> [What to produce] Reproduce the data exactly and drop any pictures it holds.

— BEGIN Raw data —

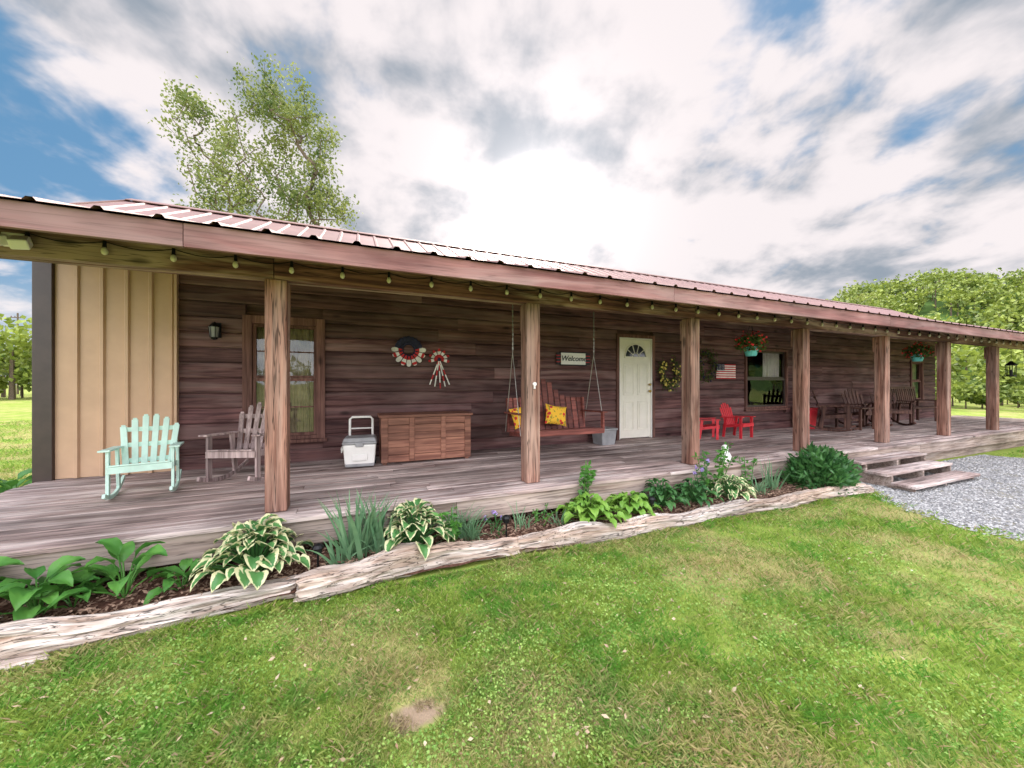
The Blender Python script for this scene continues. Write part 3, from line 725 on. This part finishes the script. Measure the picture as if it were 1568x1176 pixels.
def log(p0,p1,w,h,seed):
    e=empty('weathered_log_edging'); b=MB(); p0=Vector(p0);p1=Vector(p1);L=(p1-p0).length; d=(p1-p0)/L; n=Vector((-d.y,d.x,0)); ns=int(L/.02); nr=34; vs=[];fs=[]
    for i in range(ns+1):
        t=i/ns; s_=t*L; c=p0+(p1-p0)*t+n*(.03*math.sin(s_*3+seed)+.02*noise.noise(Vector((s_*2,seed,3))))
        ww=w*(1+.30*noise.noise(Vector((s_*1.6,seed,0)))); hh=h*(1+.42*noise.noise(Vector((s_*2.0,seed+9,0))))
        ed=min(s_,L-s_); 
        for k in range(nr):
            a=2*math.pi*k/nr; ca,sa=math.cos(a),math.sin(a)
            q=.7; u=math.copysign(abs(ca)**q,ca); v=math.copysign(abs(sa)**q,sa)
            fur=noise.noise(Vector((s_*.9,ca*3.2+seed,sa*3.2)))*.22
            crk=-.22*max(0,1-abs(noise.noise(Vector((s_*.7+5,ca*2.4+seed,sa*2.4))))*10)
            fine=.09*noise.noise(Vector((s_*9,ca*7,sa*7+seed)))
            jag=0
            if ed<.07: jag=-.35*(1-ed/.07)*abs(noise.noise(Vector((seed,ca*4,sa*4))))
            dis=1+fur+crk+fine+jag
            sh_=.06*noise.noise(Vector((ca*5,sa*5,seed))) if (i in (0,ns)) else 0
            vs.append(c+d*sh_+n*(u*ww/2*dis)+Vector((0,0,.015+hh*.45+v*hh/2*dis)))
    for i in range(ns):
        for k in range(nr): fs.append((i*nr+k,i*nr+(k+1)%nr,(i+1)*nr+(k+1)%nr,(i+1)*nr+k))
    fs.append(tuple(range(nr-1,-1,-1))); fs.append(tuple(ns*nr+k for k in range(nr)))
    b.add([tuple(v) for v in vs],fs); b.obj('split_log',m_log,e)
log((-4.3,3.18,-.01),(-2.02,3.15,-.01),.19,.18,1.2); log((-2.04,3.11,-.01),(-.44,3.14,-.0),.17,.17,3.4); log((-.41,3.10,-.01),(.52,3.16,-.0),.18,.19,5.1)
log((.50,3.15,0),(1.35,3.12,0),.16,.16,6.6); log((1.32,3.14,0),(2.62,3.11,0),.16,.155,7.7); log((2.6,3.11,0),(3.8,3.08,0),.16,.15,9.3); log((3.78,3.07,0),(5.15,3.03,0),.17,.145,13.3); log((5.12,3.04,0),(6.75,2.98,0),.16,.14,11.9)
log((-2.6,3.01,-.04),(-1.65,3.0,-.05),.10,.08,14.)
# ------------------------------------------------------------------ plants
def hosta(name,loc,n,L,mat,W=.62,hgt=.25,seed=0,up=.6,spread=.10):
    rd=random.Random(seed); e=empty(name,loc,rd.uniform(0,360)); V=[];F=[];E=[]; st=MB()
    for q in range(n):
        ring_=q/n; az=q*2.399+rd.uniform(-.3,.3); l=L*rd.uniform(.75,1.15)*(1-.25*ring_)
        r0=.03+spread*(1-ring_)*rd.uniform(.6,1.1); z0=hgt*(.35+.65*ring_)*rd.uniform(.8,1.1)
        el=up*(.35+ring_*1.0)+rd.uniform(-.15,.15); wd=l*W*rd.uniform(.85,1.1)/2
        ca,sa=math.cos(az),math.sin(az); nu,nv=8,6; o=len(V); roll=rd.uniform(-.4,.4)
        st.tube([(0,0,-.02),(ca*r0*.5,sa*r0*.5,z0*.6),(ca*r0,sa*r0,z0)],.005,4)
        for i in range(nu+1):
            t=i/nu; rr=r0; zz=z0
            m_=10
            for s_ in range(m_):
                tt=t*(s_+.5)/m_; rr+=l*t/m_*math.cos(el-1.3*tt*1.2); zz+=l*t/m_*math.sin(el-1.3*tt*1.2)
            hw=wd*(math.sin(math.pi*min(1,t**.62))**.8 if 0<t<1 else 0.02)
            for j in range(nv+1):
                u=j/nv*2-1; side=u*hw
                z2=zz+abs(u)*hw*.45+roll*side+.006*math.sin(j*3+i*2)
                V.append((ca*rr-sa*side,sa*rr+ca*side,z2)); E.append(max(abs(u),0 if t<.75 else (t-.5)*1.6))
        for i in range(nu):
            for j in range(nv): F.append((o+i*(nv+1)+j,o+(i+1)*(nv+1)+j,o+(i+1)*(nv+1)+j+1,o+i*(nv+1)+j+1))
    me=bpy.data.meshes.new('leaves'); me.from_pydata(V,[],F); a=me.attributes.new('edge','FLOAT','POINT'); a.data.foreach_set('value',E)
    me.polygons.foreach_set('use_smooth',[True]*len(F)); me.materials.append(mat); o=bpy.data.objects.new('leaves',me); S.collection.objects.link(o); o.parent=e
    st.obj('stems',mat,e); return e
m_hv=leafmat('variegated_hosta_leaf',[(.05,.17,.045),(.11,.27,.08)],6,.25,rough=.35,edge=(.68,.66,.38))
m_hg=leafmat('green_hosta_leaf',[(.05,.18,.035),(.13,.32,.055)],6,.3,rough=.38)
m_hl=leafmat('lime_hosta_leaf',[(.14,.32,.045),(.28,.47,.08)],6,.3,rough=.38)
m_hd=leafmat('dark_plant_leaf',[(.03,.11,.033),(.09,.22,.06)],6,.25,rough=.35)
m_iris=leafmat('iris_leaf',[(.11,.24,.12),(.23,.38,.20)],6,.3)
Z=.10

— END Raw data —

> [Completed task]
The Blender Python script for this scene continues. Write part 3, from line 725 on. This part finishes the script. Measure the picture as if it were 1568x1176 pixels.
def log(p0,p1,w,h,seed):
    e=empty('weathered_log_edging'); b=MB(); p0=Vector(p0);p1=Vector(p1);L=(p1-p0).length; d=(p1-p0)/L; n=Vector((-d.y,d.x,0)); ns=int(L/.02); nr=34; vs=[];fs=[]
    for i in range(ns+1):
        t=i/ns; s_=t*L; c=p0+(p1-p0)*t+n*(.03*math.sin(s_*3+seed)+.02*noise.noise(Vector((s_*2,seed,3))))
        ww=w*(1+.30*noise.noise(Vector((s_*1.6,seed,0)))); hh=h*(1+.42*noise.noise(Vector((s_*2.0,seed+9,0))))
        ed=min(s_,L-s_); 
        for k in range(nr):
            a=2*math.pi*k/nr; ca,sa=math.cos(a),math.sin(a)
            q=.7; u=math.copysign(abs(ca)**q,ca); v=math.copysign(abs(sa)**q,sa)
            fur=noise.noise(Vector((s_*.9,ca*3.2+seed,sa*3.2)))*.22
            crk=-.22*max(0,1-abs(noise.noise(Vector((s_*.7+5,ca*2.4+seed,sa*2.4))))*10)
            fine=.09*noise.noise(Vector((s_*9,ca*7,sa*7+seed)))
            jag=0
            if ed<.07: jag=-.35*(1-ed/.07)*abs(noise.noise(Vector((seed,ca*4,sa*4))))
            dis=1+fur+crk+fine+jag
            sh_=.06*noise.noise(Vector((ca*5,sa*5,seed))) if (i in (0,ns)) else 0
            vs.append(c+d*sh_+n*(u*ww/2*dis)+Vector((0,0,.015+hh*.45+v*hh/2*dis)))
    for i in range(ns):
        for k in range(nr): fs.append((i*nr+k,i*nr+(k+1)%nr,(i+1)*nr+(k+1)%nr,(i+1)*nr+k))
    fs.append(tuple(range(nr-1,-1,-1))); fs.append(tuple(ns*nr+k for k in range(nr)))
    b.add([tuple(v) for v in vs],fs); b.obj('split_log',m_log,e)
log((-4.3,3.18,-.01),(-2.02,3.15,-.01),.19,.18,1.2); log((-2.04,3.11,-.01),(-.44,3.14,-.0),.17,.17,3.4); log((-.41,3.10,-.01),(.52,3.16,-.0),.18,.19,5.1)
log((.50,3.15,0),(1.35,3.12,0),.16,.16,6.6); log((1.32,3.14,0),(2.62,3.11,0),.16,.155,7.7); log((2.6,3.11,0),(3.8,3.08,0),.16,.15,9.3); log((3.78,3.07,0),(5.15,3.03,0),.17,.145,13.3); log((5.12,3.04,0),(6.75,2.98,0),.16,.14,11.9)
log((-2.6,3.01,-.04),(-1.65,3.0,-.05),.10,.08,14.)
# ------------------------------------------------------------------ plants
def hosta(name,loc,n,L,mat,W=.62,hgt=.25,seed=0,up=.6,spread=.10):
    rd=random.Random(seed); e=empty(name,loc,rd.uniform(0,360)); V=[];F=[];E=[]; st=MB()
    for q in range(n):
        ring_=q/n; az=q*2.399+rd.uniform(-.3,.3); l=L*rd.uniform(.75,1.15)*(1-.25*ring_)
        r0=.03+spread*(1-ring_)*rd.uniform(.6,1.1); z0=hgt*(.35+.65*ring_)*rd.uniform(.8,1.1)
        el=up*(.35+ring_*1.0)+rd.uniform(-.15,.15); wd=l*W*rd.uniform(.85,1.1)/2
        ca,sa=math.cos(az),math.sin(az); nu,nv=8,6; o=len(V); roll=rd.uniform(-.4,.4)
        st.tube([(0,0,-.02),(ca*r0*.5,sa*r0*.5,z0*.6),(ca*r0,sa*r0,z0)],.005,4)
        for i in range(nu+1):
            t=i/nu; rr=r0; zz=z0
            m_=10
            for s_ in range(m_):
                tt=t*(s_+.5)/m_; rr+=l*t/m_*math.cos(el-1.3*tt*1.2); zz+=l*t/m_*math.sin(el-1.3*tt*1.2)
            hw=wd*(math.sin(math.pi*min(1,t**.62))**.8 if 0<t<1 else 0.02)
            for j in range(nv+1):
                u=j/nv*2-1; side=u*hw
                z2=zz+abs(u)*hw*.45+roll*side+.006*math.sin(j*3+i*2)
                V.append((ca*rr-sa*side,sa*rr+ca*side,z2)); E.append(max(abs(u),0 if t<.75 else (t-.5)*1.6))
        for i in range(nu):
            for j in range(nv): F.append((o+i*(nv+1)+j,o+(i+1)*(nv+1)+j,o+(i+1)*(nv+1)+j+1,o+i*(nv+1)+j+1))
    me=bpy.data.meshes.new('leaves'); me.from_pydata(V,[],F); a=me.attributes.new('edge','FLOAT','POINT'); a.data.foreach_set('value',E)
    me.polygons.foreach_set('use_smooth',[True]*len(F)); me.materials.append(mat); o=bpy.data.objects.new('leaves',me); S.collection.objects.link(o); o.parent=e
    st.obj('stems',mat,e); return e
m_hv=leafmat('variegated_hosta_leaf',[(.05,.17,.045),(.11,.27,.08)],6,.25,rough=.35,edge=(.68,.66,.38))
m_hg=leafmat('green_hosta_leaf',[(.05,.18,.035),(.13,.32,.055)],6,.3,rough=.38)
m_hl=leafmat('lime_hosta_leaf',[(.14,.32,.045),(.28,.47,.08)],6,.3,rough=.38)
m_hd=leafmat('dark_plant_leaf',[(.03,.11,.033),(.09,.22,.06)],6,.25,rough=.35)
m_iris=leafmat('iris_leaf',[(.11,.24,.12),(.23,.38,.20)],6,.3)
Z=.10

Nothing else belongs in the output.